## Begin

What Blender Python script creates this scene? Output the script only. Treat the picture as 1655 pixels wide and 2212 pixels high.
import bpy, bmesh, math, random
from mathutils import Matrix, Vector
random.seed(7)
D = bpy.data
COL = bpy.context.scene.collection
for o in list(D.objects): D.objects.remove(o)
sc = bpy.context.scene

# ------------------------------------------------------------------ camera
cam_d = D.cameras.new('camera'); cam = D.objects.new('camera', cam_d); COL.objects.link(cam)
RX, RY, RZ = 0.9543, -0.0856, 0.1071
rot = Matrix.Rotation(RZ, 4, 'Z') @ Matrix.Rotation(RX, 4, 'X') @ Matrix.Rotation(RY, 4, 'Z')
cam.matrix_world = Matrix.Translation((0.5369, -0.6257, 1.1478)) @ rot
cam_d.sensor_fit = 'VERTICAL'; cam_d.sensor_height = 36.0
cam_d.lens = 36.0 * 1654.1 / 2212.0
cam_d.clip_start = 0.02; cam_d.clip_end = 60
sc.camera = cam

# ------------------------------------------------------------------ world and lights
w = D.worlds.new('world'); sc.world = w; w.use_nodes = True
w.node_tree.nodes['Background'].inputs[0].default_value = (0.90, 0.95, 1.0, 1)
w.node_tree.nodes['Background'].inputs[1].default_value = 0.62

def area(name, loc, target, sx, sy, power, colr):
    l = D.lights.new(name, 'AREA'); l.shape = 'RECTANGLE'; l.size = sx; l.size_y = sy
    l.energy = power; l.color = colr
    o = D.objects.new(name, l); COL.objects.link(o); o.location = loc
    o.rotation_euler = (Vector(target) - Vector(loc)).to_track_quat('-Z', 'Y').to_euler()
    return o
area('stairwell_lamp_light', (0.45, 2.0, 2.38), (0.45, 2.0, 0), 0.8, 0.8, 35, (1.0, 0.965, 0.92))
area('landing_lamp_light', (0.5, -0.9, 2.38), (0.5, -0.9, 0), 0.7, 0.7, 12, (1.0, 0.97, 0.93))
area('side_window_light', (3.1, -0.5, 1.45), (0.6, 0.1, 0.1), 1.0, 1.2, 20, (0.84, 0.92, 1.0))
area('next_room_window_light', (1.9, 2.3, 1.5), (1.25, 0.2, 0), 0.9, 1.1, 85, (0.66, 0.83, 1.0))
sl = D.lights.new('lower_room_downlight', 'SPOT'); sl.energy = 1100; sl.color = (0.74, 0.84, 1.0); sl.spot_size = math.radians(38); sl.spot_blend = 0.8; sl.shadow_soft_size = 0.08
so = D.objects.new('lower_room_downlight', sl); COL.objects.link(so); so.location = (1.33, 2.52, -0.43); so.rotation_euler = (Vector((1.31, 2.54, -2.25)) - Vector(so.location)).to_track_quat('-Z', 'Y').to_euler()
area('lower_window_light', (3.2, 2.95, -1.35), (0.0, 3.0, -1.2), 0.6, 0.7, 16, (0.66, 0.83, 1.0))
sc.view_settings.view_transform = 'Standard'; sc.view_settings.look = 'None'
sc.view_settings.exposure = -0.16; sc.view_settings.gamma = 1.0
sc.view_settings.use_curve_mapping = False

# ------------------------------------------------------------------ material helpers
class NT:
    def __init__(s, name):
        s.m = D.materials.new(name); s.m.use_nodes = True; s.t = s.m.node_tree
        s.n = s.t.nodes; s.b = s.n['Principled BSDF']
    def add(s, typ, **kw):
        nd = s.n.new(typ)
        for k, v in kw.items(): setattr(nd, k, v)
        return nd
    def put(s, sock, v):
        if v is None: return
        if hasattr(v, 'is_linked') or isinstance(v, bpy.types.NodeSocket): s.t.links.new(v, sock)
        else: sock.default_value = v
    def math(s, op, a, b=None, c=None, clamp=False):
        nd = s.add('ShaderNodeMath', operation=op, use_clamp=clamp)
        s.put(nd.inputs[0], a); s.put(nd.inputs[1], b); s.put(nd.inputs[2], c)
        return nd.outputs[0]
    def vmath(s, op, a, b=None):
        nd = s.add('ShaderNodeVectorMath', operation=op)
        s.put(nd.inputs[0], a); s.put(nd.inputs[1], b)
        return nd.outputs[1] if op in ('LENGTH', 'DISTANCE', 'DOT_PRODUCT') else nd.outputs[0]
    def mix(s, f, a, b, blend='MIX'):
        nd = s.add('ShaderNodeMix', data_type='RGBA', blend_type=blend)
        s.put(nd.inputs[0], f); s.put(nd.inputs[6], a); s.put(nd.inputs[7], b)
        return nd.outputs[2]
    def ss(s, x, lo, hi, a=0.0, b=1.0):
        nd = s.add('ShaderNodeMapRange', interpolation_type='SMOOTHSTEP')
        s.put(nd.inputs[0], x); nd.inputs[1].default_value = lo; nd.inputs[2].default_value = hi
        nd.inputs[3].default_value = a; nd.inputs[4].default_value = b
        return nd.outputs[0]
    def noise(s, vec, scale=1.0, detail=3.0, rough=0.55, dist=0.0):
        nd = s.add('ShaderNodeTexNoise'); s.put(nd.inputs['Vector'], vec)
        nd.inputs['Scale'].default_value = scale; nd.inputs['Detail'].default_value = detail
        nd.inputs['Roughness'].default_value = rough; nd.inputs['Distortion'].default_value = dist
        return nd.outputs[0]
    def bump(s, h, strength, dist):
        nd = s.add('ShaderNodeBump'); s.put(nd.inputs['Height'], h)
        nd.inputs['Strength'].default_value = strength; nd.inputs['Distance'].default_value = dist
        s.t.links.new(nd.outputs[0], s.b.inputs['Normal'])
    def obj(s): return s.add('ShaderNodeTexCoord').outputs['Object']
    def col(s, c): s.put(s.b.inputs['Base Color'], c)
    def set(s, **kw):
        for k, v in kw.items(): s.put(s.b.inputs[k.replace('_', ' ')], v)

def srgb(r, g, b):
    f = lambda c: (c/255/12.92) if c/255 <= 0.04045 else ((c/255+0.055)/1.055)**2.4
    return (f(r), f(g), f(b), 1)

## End

**Directions for this task:** Read through the lines above and collect those that contain the string "scene".

**Written reply:**
What Blender Python script creates this scene? Output the script only. Treat the picture as 1655 pixels wide and 2212 pixels high.
COL = bpy.context.scene.collection
sc = bpy.context.scene